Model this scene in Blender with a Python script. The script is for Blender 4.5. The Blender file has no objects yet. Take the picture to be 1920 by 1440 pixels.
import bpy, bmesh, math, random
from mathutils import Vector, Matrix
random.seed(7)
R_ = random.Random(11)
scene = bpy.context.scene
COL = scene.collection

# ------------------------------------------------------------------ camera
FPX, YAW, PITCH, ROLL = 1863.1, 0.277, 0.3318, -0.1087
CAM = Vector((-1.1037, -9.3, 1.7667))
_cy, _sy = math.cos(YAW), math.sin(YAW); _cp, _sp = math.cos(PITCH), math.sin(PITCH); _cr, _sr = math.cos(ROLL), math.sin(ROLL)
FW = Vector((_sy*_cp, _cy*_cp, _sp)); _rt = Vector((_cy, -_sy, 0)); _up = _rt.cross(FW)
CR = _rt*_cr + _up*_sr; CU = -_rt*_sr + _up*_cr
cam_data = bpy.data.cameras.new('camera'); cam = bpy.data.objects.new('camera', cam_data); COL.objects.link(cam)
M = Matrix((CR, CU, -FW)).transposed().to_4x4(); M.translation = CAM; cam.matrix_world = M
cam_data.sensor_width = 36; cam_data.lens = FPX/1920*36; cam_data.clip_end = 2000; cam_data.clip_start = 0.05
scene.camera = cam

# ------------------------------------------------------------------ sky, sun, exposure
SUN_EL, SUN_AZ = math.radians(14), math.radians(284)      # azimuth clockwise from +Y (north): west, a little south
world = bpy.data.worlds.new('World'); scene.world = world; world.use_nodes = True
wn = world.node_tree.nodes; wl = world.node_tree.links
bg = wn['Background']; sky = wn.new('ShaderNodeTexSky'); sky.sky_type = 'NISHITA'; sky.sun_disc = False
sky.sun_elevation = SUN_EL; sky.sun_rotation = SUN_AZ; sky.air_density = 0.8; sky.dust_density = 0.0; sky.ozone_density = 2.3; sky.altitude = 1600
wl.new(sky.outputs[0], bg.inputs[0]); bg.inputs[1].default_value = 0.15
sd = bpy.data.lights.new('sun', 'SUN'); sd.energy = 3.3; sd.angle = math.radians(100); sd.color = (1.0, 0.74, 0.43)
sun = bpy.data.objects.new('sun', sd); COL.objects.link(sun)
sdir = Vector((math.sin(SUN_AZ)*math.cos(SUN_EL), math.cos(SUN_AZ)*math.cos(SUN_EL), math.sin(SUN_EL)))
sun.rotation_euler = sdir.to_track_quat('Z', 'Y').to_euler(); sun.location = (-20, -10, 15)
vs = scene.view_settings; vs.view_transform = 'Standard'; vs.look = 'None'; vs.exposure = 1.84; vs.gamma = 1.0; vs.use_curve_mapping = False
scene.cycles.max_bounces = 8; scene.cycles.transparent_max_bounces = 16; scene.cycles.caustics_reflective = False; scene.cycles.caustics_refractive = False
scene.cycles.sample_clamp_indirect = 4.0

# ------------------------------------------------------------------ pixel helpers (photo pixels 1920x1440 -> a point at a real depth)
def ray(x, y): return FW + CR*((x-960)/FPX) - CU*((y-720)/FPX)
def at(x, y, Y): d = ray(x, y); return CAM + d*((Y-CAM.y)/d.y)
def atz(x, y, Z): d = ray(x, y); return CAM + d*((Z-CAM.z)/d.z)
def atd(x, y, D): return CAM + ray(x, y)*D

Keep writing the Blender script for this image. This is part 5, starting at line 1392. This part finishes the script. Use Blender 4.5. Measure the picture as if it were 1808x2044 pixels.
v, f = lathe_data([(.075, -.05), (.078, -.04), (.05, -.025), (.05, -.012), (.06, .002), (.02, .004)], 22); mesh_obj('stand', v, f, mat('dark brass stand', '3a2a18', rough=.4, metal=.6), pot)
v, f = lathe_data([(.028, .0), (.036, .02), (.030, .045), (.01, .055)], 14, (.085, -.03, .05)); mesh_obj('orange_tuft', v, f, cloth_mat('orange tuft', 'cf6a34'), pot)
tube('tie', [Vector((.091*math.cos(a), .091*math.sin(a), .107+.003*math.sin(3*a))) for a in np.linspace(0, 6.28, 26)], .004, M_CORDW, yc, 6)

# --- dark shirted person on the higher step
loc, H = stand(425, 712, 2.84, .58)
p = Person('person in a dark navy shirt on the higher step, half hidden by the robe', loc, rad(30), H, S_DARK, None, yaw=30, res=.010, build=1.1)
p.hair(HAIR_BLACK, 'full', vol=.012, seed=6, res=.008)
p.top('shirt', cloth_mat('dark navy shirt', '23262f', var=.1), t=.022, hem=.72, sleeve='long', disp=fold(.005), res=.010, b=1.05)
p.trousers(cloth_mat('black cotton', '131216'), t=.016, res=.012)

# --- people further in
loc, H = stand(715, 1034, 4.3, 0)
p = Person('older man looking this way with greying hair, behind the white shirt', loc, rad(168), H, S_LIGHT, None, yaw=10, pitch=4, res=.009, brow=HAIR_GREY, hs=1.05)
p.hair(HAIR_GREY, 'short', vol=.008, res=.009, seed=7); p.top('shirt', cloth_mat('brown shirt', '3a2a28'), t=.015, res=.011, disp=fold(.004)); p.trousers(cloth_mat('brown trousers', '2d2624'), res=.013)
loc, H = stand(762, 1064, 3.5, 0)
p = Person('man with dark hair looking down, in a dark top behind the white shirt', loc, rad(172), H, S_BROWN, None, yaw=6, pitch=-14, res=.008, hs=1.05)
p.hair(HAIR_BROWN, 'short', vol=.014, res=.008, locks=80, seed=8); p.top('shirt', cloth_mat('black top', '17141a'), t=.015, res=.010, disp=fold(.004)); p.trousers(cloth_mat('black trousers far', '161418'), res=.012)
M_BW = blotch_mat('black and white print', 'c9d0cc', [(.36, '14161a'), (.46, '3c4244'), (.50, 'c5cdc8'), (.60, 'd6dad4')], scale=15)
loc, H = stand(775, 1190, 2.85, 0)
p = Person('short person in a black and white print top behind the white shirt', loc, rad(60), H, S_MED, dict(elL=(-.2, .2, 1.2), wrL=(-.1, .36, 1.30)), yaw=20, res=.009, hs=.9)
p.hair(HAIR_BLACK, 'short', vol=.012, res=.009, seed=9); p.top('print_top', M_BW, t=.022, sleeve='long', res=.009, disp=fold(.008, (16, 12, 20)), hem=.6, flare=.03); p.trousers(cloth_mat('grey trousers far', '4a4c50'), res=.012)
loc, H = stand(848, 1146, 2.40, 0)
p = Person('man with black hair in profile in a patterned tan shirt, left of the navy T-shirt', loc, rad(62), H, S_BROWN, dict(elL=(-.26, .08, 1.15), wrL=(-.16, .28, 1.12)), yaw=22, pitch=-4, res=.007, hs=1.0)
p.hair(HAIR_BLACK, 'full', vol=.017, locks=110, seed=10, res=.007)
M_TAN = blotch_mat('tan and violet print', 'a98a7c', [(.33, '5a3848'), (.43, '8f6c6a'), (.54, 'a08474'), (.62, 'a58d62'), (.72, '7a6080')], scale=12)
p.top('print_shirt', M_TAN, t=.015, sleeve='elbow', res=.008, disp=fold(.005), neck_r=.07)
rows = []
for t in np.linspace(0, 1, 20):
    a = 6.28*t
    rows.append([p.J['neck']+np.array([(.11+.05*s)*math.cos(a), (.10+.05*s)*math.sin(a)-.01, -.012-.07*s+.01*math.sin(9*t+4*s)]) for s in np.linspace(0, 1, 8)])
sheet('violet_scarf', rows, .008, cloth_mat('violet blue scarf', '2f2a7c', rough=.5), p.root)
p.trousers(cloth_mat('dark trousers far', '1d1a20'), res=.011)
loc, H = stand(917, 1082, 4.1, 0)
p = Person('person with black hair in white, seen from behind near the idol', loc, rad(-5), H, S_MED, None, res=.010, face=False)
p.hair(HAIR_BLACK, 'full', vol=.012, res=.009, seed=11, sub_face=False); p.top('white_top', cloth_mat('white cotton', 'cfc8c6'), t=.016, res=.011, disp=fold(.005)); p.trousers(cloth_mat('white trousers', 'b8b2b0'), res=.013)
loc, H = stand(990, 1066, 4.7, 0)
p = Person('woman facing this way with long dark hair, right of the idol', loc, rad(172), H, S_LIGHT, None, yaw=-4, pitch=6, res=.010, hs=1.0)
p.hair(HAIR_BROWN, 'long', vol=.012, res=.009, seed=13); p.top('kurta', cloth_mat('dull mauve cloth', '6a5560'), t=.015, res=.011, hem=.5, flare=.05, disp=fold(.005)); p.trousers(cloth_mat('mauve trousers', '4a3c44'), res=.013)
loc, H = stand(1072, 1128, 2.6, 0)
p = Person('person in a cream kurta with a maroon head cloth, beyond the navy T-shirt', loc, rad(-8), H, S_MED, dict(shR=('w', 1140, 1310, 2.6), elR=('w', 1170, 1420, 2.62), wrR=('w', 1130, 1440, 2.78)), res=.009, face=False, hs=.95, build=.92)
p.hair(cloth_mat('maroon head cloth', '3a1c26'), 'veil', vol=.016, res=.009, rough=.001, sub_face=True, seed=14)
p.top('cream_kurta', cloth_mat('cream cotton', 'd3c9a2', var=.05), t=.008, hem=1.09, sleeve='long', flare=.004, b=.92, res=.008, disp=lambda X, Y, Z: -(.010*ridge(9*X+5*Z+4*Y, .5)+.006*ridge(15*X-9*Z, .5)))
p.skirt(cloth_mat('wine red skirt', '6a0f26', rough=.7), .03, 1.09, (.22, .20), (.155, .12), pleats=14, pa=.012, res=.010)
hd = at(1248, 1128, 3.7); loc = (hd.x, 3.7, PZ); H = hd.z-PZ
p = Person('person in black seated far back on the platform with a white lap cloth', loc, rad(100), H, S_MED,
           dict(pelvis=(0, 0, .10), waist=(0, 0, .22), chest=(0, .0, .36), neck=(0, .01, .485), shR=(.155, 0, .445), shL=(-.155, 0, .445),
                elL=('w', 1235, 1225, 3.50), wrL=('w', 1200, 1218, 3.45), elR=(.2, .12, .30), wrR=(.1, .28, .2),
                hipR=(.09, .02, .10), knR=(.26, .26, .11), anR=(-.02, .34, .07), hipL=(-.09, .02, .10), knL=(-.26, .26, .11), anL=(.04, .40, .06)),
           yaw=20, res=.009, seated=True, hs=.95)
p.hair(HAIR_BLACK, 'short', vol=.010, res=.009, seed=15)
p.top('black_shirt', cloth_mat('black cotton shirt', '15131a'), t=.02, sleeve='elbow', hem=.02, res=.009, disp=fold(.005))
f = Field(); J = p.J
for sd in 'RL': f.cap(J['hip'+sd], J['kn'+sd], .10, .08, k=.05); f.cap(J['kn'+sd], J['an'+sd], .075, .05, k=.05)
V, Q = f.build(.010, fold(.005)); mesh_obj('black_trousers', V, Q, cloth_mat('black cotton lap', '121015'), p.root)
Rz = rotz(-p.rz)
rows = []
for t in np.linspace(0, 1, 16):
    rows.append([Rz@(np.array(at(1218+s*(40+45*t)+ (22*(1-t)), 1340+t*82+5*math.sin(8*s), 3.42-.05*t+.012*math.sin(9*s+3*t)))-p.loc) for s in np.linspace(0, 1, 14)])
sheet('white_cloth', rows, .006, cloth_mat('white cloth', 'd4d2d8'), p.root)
★ ★ ★ ★
#### Task to carry out
Stop after the line containing "scene.camera = cam": print exactly the lines from the start of the entries above up to it, that line included.

#### Result
Model this scene in Blender with a Python script. The script is for Blender 4.5. The Blender file has no objects yet. Take the picture to be 1920 by 1440 pixels.
import bpy, bmesh, math, random
from mathutils import Vector, Matrix
random.seed(7)
R_ = random.Random(11)
scene = bpy.context.scene
COL = scene.collection

# ------------------------------------------------------------------ camera
FPX, YAW, PITCH, ROLL = 1863.1, 0.277, 0.3318, -0.1087
CAM = Vector((-1.1037, -9.3, 1.7667))
_cy, _sy = math.cos(YAW), math.sin(YAW); _cp, _sp = math.cos(PITCH), math.sin(PITCH); _cr, _sr = math.cos(ROLL), math.sin(ROLL)
FW = Vector((_sy*_cp, _cy*_cp, _sp)); _rt = Vector((_cy, -_sy, 0)); _up = _rt.cross(FW)
CR = _rt*_cr + _up*_sr; CU = -_rt*_sr + _up*_cr
cam_data = bpy.data.cameras.new('camera'); cam = bpy.data.objects.new('camera', cam_data); COL.objects.link(cam)
M = Matrix((CR, CU, -FW)).transposed().to_4x4(); M.translation = CAM; cam.matrix_world = M
cam_data.sensor_width = 36; cam_data.lens = FPX/1920*36; cam_data.clip_end = 2000; cam_data.clip_start = 0.05
scene.camera = cam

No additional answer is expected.